The Making payroll pay: Managing risk and compliance in an unprecedented era of change report warned that the financial and reputational risks of processing payroll late or incorrectly, not adhering to evolving data privacy and protection regulations, and the disconnect between finance, HR and payroll systems create “a countdown to a potential disaster”.

The report states that global mobility also adds complexity to the payroll process in a number of areas including secondments, dual contracts, split payroll, business travellers, currency translation and compensation.

Jonathan Dowden, payroll expert at Sage UK, warned businesses of the impact that payroll errors could have on staff morale.

“Many businesses see payroll as a back-office process that doesn’t necessarily affect business performance,” he said. “These findings challenge that way of thinking by showing that payroll can have an immediate effect on staff job satisfaction with just one misstep, and could even jeopardise recruitment.

“Payroll is something employers must get right.
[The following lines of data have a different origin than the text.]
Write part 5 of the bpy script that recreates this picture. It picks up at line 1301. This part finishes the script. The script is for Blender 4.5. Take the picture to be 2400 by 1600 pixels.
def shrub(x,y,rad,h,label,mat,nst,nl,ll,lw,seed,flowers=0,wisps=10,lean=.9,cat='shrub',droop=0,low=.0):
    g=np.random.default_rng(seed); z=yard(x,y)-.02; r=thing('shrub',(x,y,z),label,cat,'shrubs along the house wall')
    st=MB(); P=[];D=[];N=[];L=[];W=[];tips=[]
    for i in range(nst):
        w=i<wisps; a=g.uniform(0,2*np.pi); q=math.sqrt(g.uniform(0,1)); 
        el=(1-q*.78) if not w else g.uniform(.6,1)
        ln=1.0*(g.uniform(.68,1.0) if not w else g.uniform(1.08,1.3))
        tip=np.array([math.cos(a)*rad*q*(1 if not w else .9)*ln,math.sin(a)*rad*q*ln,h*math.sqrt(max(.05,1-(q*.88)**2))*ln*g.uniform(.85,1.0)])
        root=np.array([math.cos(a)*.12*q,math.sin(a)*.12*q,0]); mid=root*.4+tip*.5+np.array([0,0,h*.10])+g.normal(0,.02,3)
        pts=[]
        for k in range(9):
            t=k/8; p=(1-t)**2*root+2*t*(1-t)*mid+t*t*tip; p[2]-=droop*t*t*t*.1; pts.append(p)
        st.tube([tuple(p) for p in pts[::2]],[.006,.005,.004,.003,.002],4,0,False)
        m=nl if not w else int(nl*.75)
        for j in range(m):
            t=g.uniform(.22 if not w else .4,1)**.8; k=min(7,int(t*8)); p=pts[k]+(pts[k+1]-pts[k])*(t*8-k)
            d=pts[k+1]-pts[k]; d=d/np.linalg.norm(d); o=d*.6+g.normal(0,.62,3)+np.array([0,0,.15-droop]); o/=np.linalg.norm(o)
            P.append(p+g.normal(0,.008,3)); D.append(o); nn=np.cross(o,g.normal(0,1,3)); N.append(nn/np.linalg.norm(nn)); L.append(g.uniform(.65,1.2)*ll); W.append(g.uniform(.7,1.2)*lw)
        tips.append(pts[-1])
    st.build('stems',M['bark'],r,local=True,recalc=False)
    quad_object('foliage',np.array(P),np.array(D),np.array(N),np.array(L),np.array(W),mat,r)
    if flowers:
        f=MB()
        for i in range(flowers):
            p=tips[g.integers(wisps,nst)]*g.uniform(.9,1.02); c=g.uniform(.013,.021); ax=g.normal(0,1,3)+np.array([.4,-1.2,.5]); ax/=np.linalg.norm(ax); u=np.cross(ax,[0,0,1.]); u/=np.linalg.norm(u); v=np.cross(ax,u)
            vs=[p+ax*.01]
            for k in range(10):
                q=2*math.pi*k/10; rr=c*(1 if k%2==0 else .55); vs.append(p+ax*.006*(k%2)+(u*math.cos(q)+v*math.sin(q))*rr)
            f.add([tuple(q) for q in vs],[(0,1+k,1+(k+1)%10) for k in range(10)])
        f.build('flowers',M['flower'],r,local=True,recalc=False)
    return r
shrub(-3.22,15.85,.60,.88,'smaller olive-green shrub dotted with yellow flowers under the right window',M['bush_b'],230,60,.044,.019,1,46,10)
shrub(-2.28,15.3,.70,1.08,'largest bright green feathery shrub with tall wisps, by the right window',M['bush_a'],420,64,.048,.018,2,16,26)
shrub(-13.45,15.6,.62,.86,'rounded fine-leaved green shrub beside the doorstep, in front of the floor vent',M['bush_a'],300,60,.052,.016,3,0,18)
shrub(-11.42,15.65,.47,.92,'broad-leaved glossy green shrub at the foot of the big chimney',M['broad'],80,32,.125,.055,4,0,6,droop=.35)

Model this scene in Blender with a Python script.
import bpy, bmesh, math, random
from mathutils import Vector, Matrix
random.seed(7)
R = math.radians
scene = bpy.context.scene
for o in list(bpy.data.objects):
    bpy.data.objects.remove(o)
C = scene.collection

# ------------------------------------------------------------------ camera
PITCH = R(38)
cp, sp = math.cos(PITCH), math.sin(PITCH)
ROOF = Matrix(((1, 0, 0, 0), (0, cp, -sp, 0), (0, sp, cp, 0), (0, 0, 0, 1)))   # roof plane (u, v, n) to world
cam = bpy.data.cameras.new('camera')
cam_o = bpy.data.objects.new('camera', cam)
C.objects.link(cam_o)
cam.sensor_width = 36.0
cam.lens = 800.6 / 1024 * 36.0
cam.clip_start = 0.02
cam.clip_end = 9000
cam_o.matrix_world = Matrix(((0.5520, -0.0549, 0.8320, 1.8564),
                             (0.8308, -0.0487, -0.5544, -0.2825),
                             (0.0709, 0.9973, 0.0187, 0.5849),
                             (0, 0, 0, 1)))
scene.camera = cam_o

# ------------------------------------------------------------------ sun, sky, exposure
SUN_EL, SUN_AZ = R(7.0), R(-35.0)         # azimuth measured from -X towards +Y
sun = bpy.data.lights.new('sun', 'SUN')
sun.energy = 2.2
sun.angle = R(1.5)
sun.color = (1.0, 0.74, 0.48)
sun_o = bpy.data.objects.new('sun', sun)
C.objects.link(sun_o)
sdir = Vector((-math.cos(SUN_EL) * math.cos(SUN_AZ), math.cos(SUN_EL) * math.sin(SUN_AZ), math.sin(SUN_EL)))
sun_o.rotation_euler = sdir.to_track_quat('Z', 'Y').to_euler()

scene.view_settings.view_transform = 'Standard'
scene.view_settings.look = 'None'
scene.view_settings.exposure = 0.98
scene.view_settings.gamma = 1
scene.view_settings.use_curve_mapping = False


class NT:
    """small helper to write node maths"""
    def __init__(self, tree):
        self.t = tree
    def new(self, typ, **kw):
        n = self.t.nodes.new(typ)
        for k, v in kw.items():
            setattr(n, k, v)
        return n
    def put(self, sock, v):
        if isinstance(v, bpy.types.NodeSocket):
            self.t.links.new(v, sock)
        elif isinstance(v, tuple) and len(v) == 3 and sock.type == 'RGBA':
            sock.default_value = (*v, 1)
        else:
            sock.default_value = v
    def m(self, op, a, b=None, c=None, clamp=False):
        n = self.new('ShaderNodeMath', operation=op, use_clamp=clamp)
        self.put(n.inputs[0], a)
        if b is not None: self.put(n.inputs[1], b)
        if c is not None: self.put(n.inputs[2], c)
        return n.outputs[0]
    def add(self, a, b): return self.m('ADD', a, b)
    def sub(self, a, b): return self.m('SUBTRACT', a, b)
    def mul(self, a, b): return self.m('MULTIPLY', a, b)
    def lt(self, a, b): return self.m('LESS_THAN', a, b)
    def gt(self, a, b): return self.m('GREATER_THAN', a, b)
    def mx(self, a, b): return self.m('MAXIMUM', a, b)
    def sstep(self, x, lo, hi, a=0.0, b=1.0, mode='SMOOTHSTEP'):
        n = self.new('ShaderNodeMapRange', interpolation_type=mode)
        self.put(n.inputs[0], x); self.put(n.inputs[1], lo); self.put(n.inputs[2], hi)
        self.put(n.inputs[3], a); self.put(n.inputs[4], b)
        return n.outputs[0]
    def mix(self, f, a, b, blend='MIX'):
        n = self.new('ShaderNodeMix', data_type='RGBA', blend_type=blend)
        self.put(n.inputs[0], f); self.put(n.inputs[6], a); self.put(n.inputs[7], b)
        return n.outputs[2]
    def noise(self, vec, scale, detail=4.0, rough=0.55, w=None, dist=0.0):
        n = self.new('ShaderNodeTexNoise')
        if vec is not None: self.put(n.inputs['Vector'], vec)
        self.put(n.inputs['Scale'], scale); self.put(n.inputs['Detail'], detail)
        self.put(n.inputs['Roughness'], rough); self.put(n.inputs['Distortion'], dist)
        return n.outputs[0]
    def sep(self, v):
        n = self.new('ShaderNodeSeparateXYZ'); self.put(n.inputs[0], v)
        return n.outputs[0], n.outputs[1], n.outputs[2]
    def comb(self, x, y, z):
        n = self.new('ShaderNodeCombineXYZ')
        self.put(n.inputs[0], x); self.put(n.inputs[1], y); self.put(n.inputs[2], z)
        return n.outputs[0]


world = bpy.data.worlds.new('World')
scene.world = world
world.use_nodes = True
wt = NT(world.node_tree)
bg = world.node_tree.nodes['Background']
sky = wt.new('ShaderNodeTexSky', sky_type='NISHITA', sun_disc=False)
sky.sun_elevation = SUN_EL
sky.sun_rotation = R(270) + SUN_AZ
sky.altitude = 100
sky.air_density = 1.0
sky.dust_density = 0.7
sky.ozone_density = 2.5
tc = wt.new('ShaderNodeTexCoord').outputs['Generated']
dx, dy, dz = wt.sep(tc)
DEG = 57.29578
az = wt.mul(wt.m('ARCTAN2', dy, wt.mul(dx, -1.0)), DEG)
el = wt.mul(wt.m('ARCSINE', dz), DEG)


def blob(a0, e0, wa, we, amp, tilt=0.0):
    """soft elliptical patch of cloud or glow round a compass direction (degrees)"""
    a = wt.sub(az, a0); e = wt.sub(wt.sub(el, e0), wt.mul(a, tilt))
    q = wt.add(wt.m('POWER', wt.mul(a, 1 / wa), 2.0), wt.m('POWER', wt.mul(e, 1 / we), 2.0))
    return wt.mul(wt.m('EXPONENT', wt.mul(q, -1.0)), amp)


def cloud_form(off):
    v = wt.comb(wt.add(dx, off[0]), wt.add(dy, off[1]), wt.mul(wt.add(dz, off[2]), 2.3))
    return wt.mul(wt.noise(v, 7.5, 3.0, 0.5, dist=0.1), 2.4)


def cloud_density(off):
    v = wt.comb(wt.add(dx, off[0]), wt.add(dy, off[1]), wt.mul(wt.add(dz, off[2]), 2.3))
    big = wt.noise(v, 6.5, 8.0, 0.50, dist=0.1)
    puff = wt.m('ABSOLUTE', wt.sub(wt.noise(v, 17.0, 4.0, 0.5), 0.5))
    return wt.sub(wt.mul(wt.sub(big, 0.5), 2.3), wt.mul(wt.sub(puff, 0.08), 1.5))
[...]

With a clear potential to transform staff morale, influence employee engagement, and make an employer more appealing to current or future talent, it should be brought into the spotlight for businesses.”

Chris Watt, Payright business leader at PwC, suggested that the landscape of payroll has changed. “The rapid rise of social media, smart devices, big data, and cloud computing has opened up avenues for improvement,” he said. “At the same time employees are becoming more savvy through demographic change, increased expectations and empowerment.

“As [organisations] increasingly look beyond domestic boundaries, the complexity of their payroll operations grows too. It’ s crucial businesses have a payroll that’s not just fit for today, but is capable of dealing with the increased complexity and regulations coming in the future."

He added: “Technology and social media are making employees better informed, more connected and more vocal – get their payroll wrong and with the power of social media you and the wider world will very quickly get to know about it."